Exercise prompt: Quote verbatim everything from the line containing "Continue the Blender" down to the line containing "0)], 'steel', lm, 20)", with both of those lines included and no others.

[BEGIN Supplied data]

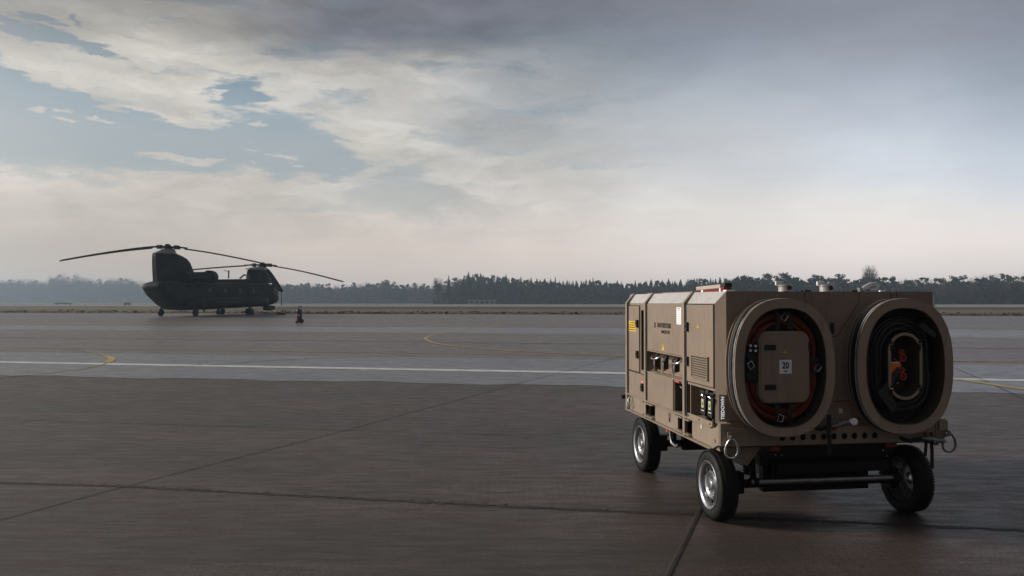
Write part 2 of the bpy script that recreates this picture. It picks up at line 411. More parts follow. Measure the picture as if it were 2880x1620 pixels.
def band(name, top, bot, m, off, x0=-320, x1=320, ymax=None):
    (a1, b1), (a0, b0) = edge(*top), edge(*bot)
    N = 1400 if name == 'taxiway' else 60; b = MB(); vs = []; K = 8
    for i in range(N+1):
        x = x0+(x1-x0)*i/N
        ya, yb = a0+b0*x, a1+b1*x
        if name == 'taxiway': ya += .10*math.sin(x*1.7)+.07*math.sin(x*4.3+1)
        for k in range(K+1):
            y = ya+(yb-ya)*k/K; vs.append((x, y, gz(y)+off))
    fs = [(i*(K+1)+k, (i+1)*(K+1)+k, (i+1)*(K+1)+k+1, i*(K+1)+k+1) for i in range(N) for k in range(K)]
    b.add(vs, fs)
    return tag(b.build(name, m), kind='structure')
# apron sheet: from behind the camera to its far edge
ea, eb = edge(0, 879.5, 2880, 888.5)
b = MB(); vs = []; N = 80
for i in range(N+1):
    x = -320+640*i/N; ye = ea+eb*x
    for y in (-60, 10, 30, 50, ye): vs.append((x, y, gz(y)))
b.add(vs, [(i*5+k, (i+1)*5+k, (i+1)*5+k+1, i*5+k+1) for i in range(N) for k in range(4)])
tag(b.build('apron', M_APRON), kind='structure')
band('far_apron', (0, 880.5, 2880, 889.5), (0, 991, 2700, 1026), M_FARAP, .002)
band('taxiway', (0, 990, 2700, 1025), (0, 1056, 2750, 1106), M_TAXI, .004)
band('apron_lane', (0, 915, 2700, 928), (0, 926, 2700, 949), M_TAXI, .004)
band('verge_soil', (0, 874.5, 2880, 882.5), (0, 879.5, 2880, 888.5), M_SCRUFF, .012)
band('runway_strip', (0, 862.5, 2880, 864), (0, 867, 2880, 870), M_RUN, .01, x0=-38)
band('pale_runway', (0, 856.5, 2880, 857.0), (0, 861.5, 2880, 864), M_PALE, .02, x0=-970, x1=970)
band('far_pale_field', (0, 855.2, 2880, 855.4), (0, 856.0, 2880, 856.4), M_FIELD, .02, x0=-970, x1=970)

def ribbon(name, pix, w, m, off, rag=0.0, w2=None):
    P = []
    pts = [gp(*p) for p in pix]
    for a, c in zip(pts, pts[1:]):
        n = max(1, int((c-a).length/(.03 if rag else .8)))
        n = min(n, 700)
        for k in range(n): P.append(a.lerp(c, k/n))
    P.append(pts[-1])
    vs = []
    for i, p in enumerate(P):
        t = (P[min(i+1, len(P)-1)]-P[max(i-1, 0)]); t.z = 0; t.normalize(); nn = Vector((-t.y, t.x, 0))
        wl = w*(1+rnd.uniform(-rag, rag)); wr = (w2 or w)*(1+rnd.uniform(-rag, rag))
        for q in (p+nn*wl/2, p-nn*wr/2): vs.append((q.x, q.y, gz(q.y)+off))
    b = MB(); b.add(vs, [(2*i, 2*i+1, 2*i+3, 2*i+2) for i in range(len(P)-1)])
    return tag(b.build(name, m), kind='structure')
def curve(pts, n=8):     # Catmull-Rom through picture points
    out = []; p = [pts[0]]+list(pts)+[pts[-1]]
    for i in range(1, len(p)-2):
        for k in range(n):
            t = k/n; q = []
            for d in (0, 1):
                a, b_, c, e = p[i-1][d], p[i][d], p[i+1][d], p[i+2][d]
                q.append(.5*(2*b_+(c-a)*t+(2*a-5*b_+4*c-e)*t*t+(3*b_-a-3*c+e)*t**3))
            out.append(tuple(q))
    return out+[pts[-1]]
def line_px(x0, y0, x1, y1, xa, xb, n=40):
    return [(xa+(xb-xa)*i/n, y0+(y1-y0)*((xa+(xb-xa)*i/n)-x0)/(x1-x0)) for i in range(n+1)]
ribbon('white_line', line_px(0, 1019, 1760, 1050.5, -900, 4200), .42, M_LWHITE, .009)
ribbon('yellow_line', line_px(594, 986, 1660, 1001, -900, 4200), .11, M_LYEL2, .009)
ribbon('yellow_line', curve([(1560, 903), (1469, 910), (1318, 928), (1230, 941), (1200, 949), (1199, 955), (1223, 965), (1291, 975.6), (1435, 987), (1660, 998), (1900, 1006), (2683, 1016), (3300, 1022)]), .13, M_LYEL, .012)
ribbon('yellow_line', curve([(171, 983), (230, 987.5), (262, 993), (296, 1001)]), .07, M_LYEL2, .0118)
ribbon('yellow_line', curve([(296, 1001), (315, 1009), (309, 1016), (300, 1021)]), .19, M_LYEL, .012)
ribbon('yellow_line', curve([(300, 1022), (280, 1029), (205, 1042), (100, 1054), (0, 1061), (-300, 1084)]), .06, M_LYEL2, .0125)
ribbon('yellow_line', curve([(500, 1029), (594, 1026), (683, 1020), (820, 1011), (1000, 1004), (1161, 999.6)]), .08, M_LYEL2, .0105)
ribbon('yellow_line', curve([(2400, 1040), (2683, 1067), (2880, 1096), (3200, 1140)]), .17, M_LYEL, .012)
# joints in the concrete
ribbon('apron_joint', [(-400, 1568), (0, 1463), (352, 1368), (1440, 1084)], .015, M_JOINT, .005)
ribbon('apron_joint', [(1440, 1084), (1760, 1000), (2040, 928)], .014, M_JOINT, .0105)
ribbon('joint_edge', [(-500, 1337), (0, 1358.5), (352, 1369), (1440, 1425.5), (1955, 1448.5), (2880, 1492), (3500, 1520)], .05, M_JEDGE, .003, rag=.9)
ribbon('apron_joint', [(-500, 1336), (0, 1358), (352, 1368), (1440, 1425), (1955, 1448), (2880, 1491), (3500, 1519)], .010, M_JOINT, .006, rag=.12)
tb = MB(); rj = random.Random(21); jp = [gp(*q_) for q_ in [(-500, 1337), (0, 1358.5), (352, 1369), (1440, 1425.5), (1955, 1448.5), (2880, 1492), (3500, 1520)]]
for a_, c_ in zip(jp, jp[1:]):
    for k in range(int((c_-a_).length*34)):
        p_ = a_.lerp(c_, rj.random()); dens = .5+.5*math.sin(p_.x*1.3+.6)
        if rj.random() > .35+.65*dens: continue
        dy = rj.uniform(.0, .085)*rj.random()**.6; w_ = rj.uniform(.003, .012); l_ = rj.uniform(.012, .06)
        tb.add([(p_.x+dy*.36, p_.y+dy, gz(p_.y)+.0045), (p_.x+w_+dy*.36, p_.y+dy, gz(p_.y)+.0045), (p_.x+w_+(dy+l_)*.36, p_.y+dy+l_, gz(p_.y)+.0045), (p_.x+(dy+l_)*.36, p_.y+dy+l_, gz(p_.y)+.0045)], [(0, 1, 2, 3)])
tag(tb.build('joint_wear', M_JEDGE, fix=False), kind='structure')
ribbon('joint_edge', [(1972, 1430), (1880, 1618), (1800, 1790)], .036, M_PEDGE, .0035)
ribbon('apron_joint', [(1972, 1430), (1880, 1618), (1800, 1790)], .024, M_JOINT, .0065)
ribbon('apron_joint', [(2600, 1000), (2750, 1063), (2960, 1160)], .02, M_JOINT, .0105)
ribbon('apron_joint', line_px(0, 1180, 2700, 1264, -500, 3600), .013, M_JEDGE, .005)
ribbon('apron_joint', line_px(0, 949.7, 1760, 968.8, -500, 4000), .16, M_JEDGE, .005)
ribbon('apron_joint', [(0, 1200), (400, 1130), (900, 1058)], .012, M_JEDGE, .0055)

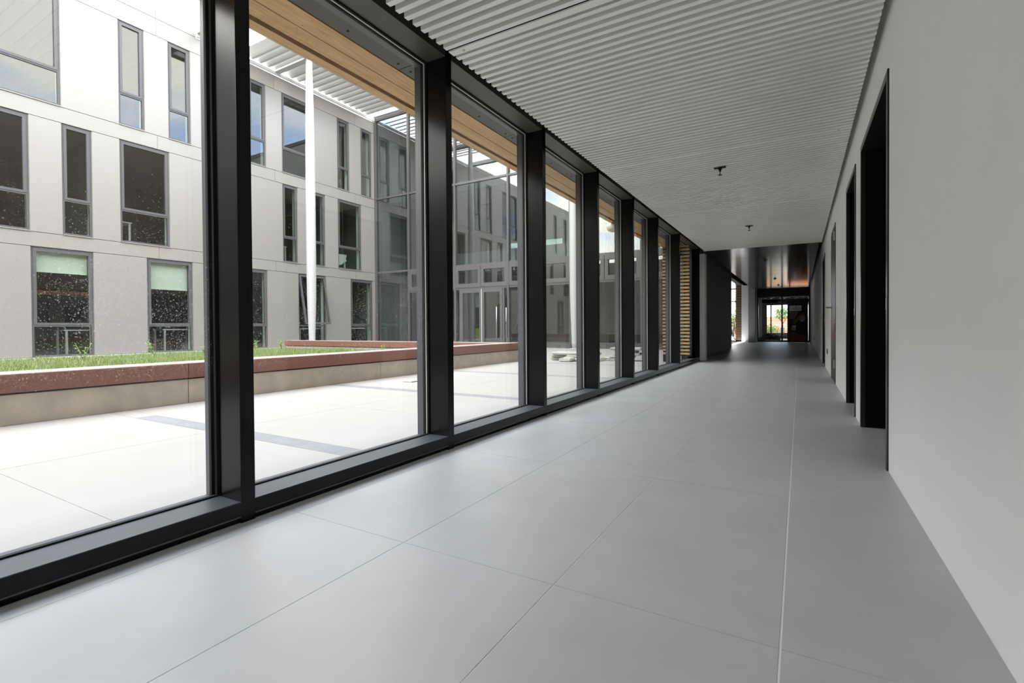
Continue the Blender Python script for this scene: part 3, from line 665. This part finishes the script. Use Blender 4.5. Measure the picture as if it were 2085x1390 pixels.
boxes('batten_carrier', [(-2.56, -2.2, 11.02, 11.05, .14, 2.62)], 'batten_dark', tb)
z = .165
while z < 2.6:
    piece('batten', (-2.585, -2.02, 10.955, 11.02, z, z+.043), 'batten', tb, .006); z += .0742
boxes('cladding_foot', (-2.50, -2.2, 11.0, 11.05, -.0, .14), 'concrete', tb)
lm = tag(empty('soffit_lamp', (-2.69, 8.06, 2.5)), 'cream drum-shaped lamp fixed under the oak soffit', 'lamp')
lathe('shade', [(.02, -.125), (.08, -.122), (.12, -.10), (.135, -.06), (.135, -.012)], 'lamp_body', lm, 24); lathe('mount', [(.10, -.012), (.10, 0)], 'steel', lm, 20)

# ================================================================== loose paving slabs left on the pavement
def slab(x, y, z, L, Wd, H, rz, label):
    bm = bmesh.new(); add_box(bm, (-L/2, L/2, -Wd/2, Wd/2, 0, H)); bmesh.ops.bevel(bm, geom=bm.edges[:], offset=.02, segments=2, affect='EDGES')
    for v in bm.verts: v.co += Vector((random.uniform(-.006, .006), random.uniform(-.006, .006), random.uniform(-.002, .002)))
    o = link('stone_slab', bm_mesh('stone_slab', bm, 'stone')); o.location = (x, y, z); o.rotation_euler.z = rz
    tag(o, label, 'stone', 'loose stone slabs'); return o
H = .08
slab(-4.95, 10.62, 0, .26, .26, H, .1, 'left foot slab of the low stone table before the glazed wing')
slab(-4.52, 10.20, 0, .30, .26, H, -.05, 'front foot slab of the low stone table before the glazed wing')
slab(-4.08, 10.55, 0, .34, .28, H, .2, 'right foot slab of the low stone table before the glazed wing')
slab(-4.88, 10.55, H, .30, .28, .06, .15, 'left middle slab of the low stone table before the glazed wing')
slab(-4.20, 10.45, H, .46, .30, .06, -.05, 'right middle slab of the low stone table before the glazed wing')
slab(-4.42, 10.50, H+.06, 1.10, .36, .06, .0, 'long top slab of the low stone table before the glazed wing')
slab(-3.68, 11.05, 0, .62, .36, .06, .03, 'lowest wide slab of the tall stone stack')
slab(-3.52, 11.05, .06, .54, .32, .065, -.06, 'second slab up of the tall stone stack')
slab(-3.36, 11.05, .125, .56, .32, .055, .08, 'third slab up of the tall stone stack')
slab(-3.42, 11.06, .18, .50, .32, .062, .0, 'fourth slab up of the tall stone stack')
slab(-3.40, 11.05, .242, .74, .34, .056, -.03, 'long top slab of the tall stone stack')
for k in range(9):
    bm = bmesh.new(); bmesh.ops.create_icosphere(bm, subdivisions=1, radius=random.uniform(.018, .035))
    for v in bm.verts: v.co *= random.uniform(.75, 1.2); v.co.z *= .7
    o = link('stone_chip', bm_mesh('stone_chip', bm, 'stone')); o.location = (-4.02+.045*k+random.uniform(-.02, .02), 10.80+random.uniform(-.05, .04), .015)
    tag(o, 'small chip of stone scattered beside the tall stone stack', 'stone', 'stone chips')
st = tag(boxes('paper_scrap', (-4.95, -4.78, 5.35, 5.5, 0, .018), 'stone', bevel=.006), 'small flat pale scrap lying before the planter', 'scrap')

# ================================================================== people seen in the glazed wing
def person(name, loc, rz, top_m, leg_m, vest, label, helmet=False, Hs=1.72):
    e = tag(empty('person', loc, rz), label, 'person')
    s = Hs/1.75
    J = dict(pel=(0, 0, .95), spn=(0, .01, 1.15), chs=(0, 0, 1.36), nck=(0, 0, 1.50), hd=(0, .015, 1.60), ht=(0, .01, 1.72),
             shl=(-.19, 0, 1.42), ell=(-.25, .03, 1.14), wrl=(-.22, .12, .92), shr=(.19, 0, 1.42), elr=(.25, .03, 1.14), wrr=(.22, .12, .92),
             hpl=(-.10, 0, .90), knl=(-.11, .03, .50), anl=(-.11, 0, .09), tol=(-.12, .15, .03), hpr=(.10, 0, .90), knr=(.11, .03, .50), anr=(.11, 0, .09), tor=(.12, .15, .03))
    Rr = dict(pel=(.16, .11), spn=(.14, .10), chs=(.17, .12), nck=(.055, .055), hd=(.085, .10), ht=(.06, .07), shl=(.06, .06), ell=(.045, .045), wrl=(.032, .028), shr=(.06, .06), elr=(.045, .045), wrr=(.032, .028),
              hpl=(.09, .09), knl=(.06, .06), anl=(.042, .045), tol=(.04, .03), hpr=(.09, .09), knr=(.06, .06), anr=(.042, .045), tor=(.04, .03))
    E_ = [('pel', 'spn'), ('spn', 'chs'), ('chs', 'nck'), ('nck', 'hd'), ('hd', 'ht'), ('chs', 'shl'), ('shl', 'ell'), ('ell', 'wrl'), ('chs', 'shr'), ('shr', 'elr'), ('elr', 'wrr'),
          ('pel', 'hpl'), ('hpl', 'knl'), ('knl', 'anl'), ('anl', 'tol'), ('pel', 'hpr'), ('hpr', 'knr'), ('knr', 'anr'), ('anr', 'tor')]
    fing = []
    for sd, w in ((-1, 'wrl'), (1, 'wrr')):
        wx, wy, wz = J[w]; J['pm'+w] = (wx, wy+.03, wz-.07); Rr['pm'+w] = (.034, .018); E_.append((w, 'pm'+w))
        for q in range(4):
            a, b = 'f%s%da' % (w, q), 'f%s%db' % (w, q)
            J[a] = (wx+(q-1.5)*.018, wy+.045, wz-.12); J[b] = (wx+(q-1.5)*.016, wy+.065, wz-.165+abs(q-1.4)*.008); Rr[a] = (.009, .009); Rr[b] = (.007, .007); E_ += [('pm'+w, a), (a, b)]
        t = 't%s' % w; J[t] = (wx-sd*.035, wy+.06, wz-.09); Rr[t] = (.010, .010); E_.append((w, t))
    def skin(nm, keys, edges, m, grow=0, cut=None):
        ks = [k for k in J if k in keys]; me = bpy.data.meshes.new(nm); me.from_pydata([tuple(c*s for c in J[k]) for k in ks], [(ks.index(a), ks.index(b)) for a, b in edges if a in ks and b in ks], [])
        me.materials.append(MATS[m]); o = link(nm, me, e); md = o.modifiers.new('skin', 'SKIN'); md.use_smooth_shade = True
        lay = me.skin_vertices[0].data if me.skin_vertices else None
        if lay is None: bpy.context.view_layer.update()
        for i, k in enumerate(ks): me.skin_vertices[0].data[i].radius = ((Rr[k][0]+grow)*s, (Rr[k][1]+grow)*s); me.skin_vertices[0].data[i].use_root = (k in ('pel', 'spn') and nm != 'x' and k == [q for q in ks if q in ('pel', 'spn', 'chs')][0])
        o.modifiers.new('sub', 'SUBSURF').levels = 1; o.modifiers['sub'].render_levels = 2
        return o
    skin('body', set(J), E_, 'skin')
    skin('trousers', {'pel', 'hpl', 'knl', 'anl', 'hpr', 'knr', 'anr'}, E_, leg_m, .014)
    skin('jacket', {'pel', 'spn', 'chs', 'shl', 'ell', 'wrl', 'shr', 'elr', 'wrr'}, E_, top_m, .016)
    if vest:
        bands = bmesh.new()
        for z in (1.10, 1.22):
            n = 20
            for k in range(n):
                a0, a1 = 2*math.pi*k/n, 2*math.pi*(k+1)/n
                v = [bands.verts.new(((.185)*math.cos(a)*s, .140*math.sin(a)*s, zz*s)) for a, zz in ((a0, z), (a1, z), (a1, z+.05), (a0, z+.05))]; bands.faces.new(v)
        link('reflective_band', bm_mesh('reflective_band', bands, 'vest_band'), e)
    hm = lathe('helmet' if helmet else 'hair', [(.10*s, 1.64*s), (.108*s, 1.68*s), (.10*s, 1.74*s), (.06*s, 1.79*s), (.01*s, 1.80*s)], 'helmet' if helmet else 'hair', e, 16)
    fb = bmesh.new()
    for sx_ in (-.03, .03): bmesh.ops.create_icosphere(fb, subdivisions=1, radius=.011*s, matrix=Matrix.Translation((sx_*s, .108*s, 1.63*s)))
    link('eyes', bm_mesh('eyes', fb, 'hair'), e)
    fb = bmesh.new(); bmesh.ops.create_cone(fb, segments=6, radius1=.016*s, radius2=.004*s, depth=.04*s, matrix=Matrix.Translation((0, .115*s, 1.60*s))); link('nose', bm_mesh('nose', fb, 'skin'), e)
    return e
person('person', (-8.24, 19.5, 0), math.radians(180), 'vest', 'jeans', True, 'person in a yellow-green safety vest and jeans behind the glazed wing', True, 1.6)
person('person', (-10.68, 19.0, 0), math.radians(100), 'grey_cloth', 'dark_cloth', False, 'person in a grey top and dark trousers behind the glass by the mullion edge', False, 1.6)
vs = tag(empty('safety_vest', (-12.93, 19.0, .06)), 'yellow-green safety vest hanging behind the left glazed door leaf', 'vest')
tubes('stand', [([(0, .03, -.06), (0, .03, .80)], .015)], 'steel', vs); lathe('stand_base', [(.12, -.06), (.12, -.045), (.02, -.04)], 'steel', vs, 16)
prism('fabric', [(-.13, .17), (.13, .17), (.12, .40), (.15, .66), (.05, .70), (0, .62), (-.05, .70), (-.15, .66), (-.12, .40)], .05, 'vest', vs)
prism('reflective_band', [(-.13, .28), (.13, .28), (.13, .32), (-.13, .32)], .06, 'vest_band', vs, (0, -.005, 0))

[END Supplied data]

Written answer:
Continue the Blender Python script for this scene: part 3, from line 665. This part finishes the script. Use Blender 4.5. Measure the picture as if it were 2085x1390 pixels.
boxes('batten_carrier', [(-2.56, -2.2, 11.02, 11.05, .14, 2.62)], 'batten_dark', tb)
z = .165
while z < 2.6:
    piece('batten', (-2.585, -2.02, 10.955, 11.02, z, z+.043), 'batten', tb, .006); z += .0742
boxes('cladding_foot', (-2.50, -2.2, 11.0, 11.05, -.0, .14), 'concrete', tb)
lm = tag(empty('soffit_lamp', (-2.69, 8.06, 2.5)), 'cream drum-shaped lamp fixed under the oak soffit', 'lamp')
lathe('shade', [(.02, -.125), (.08, -.122), (.12, -.10), (.135, -.06), (.135, -.012)], 'lamp_body', lm, 24); lathe('mount', [(.10, -.012), (.10, 0)], 'steel', lm, 20)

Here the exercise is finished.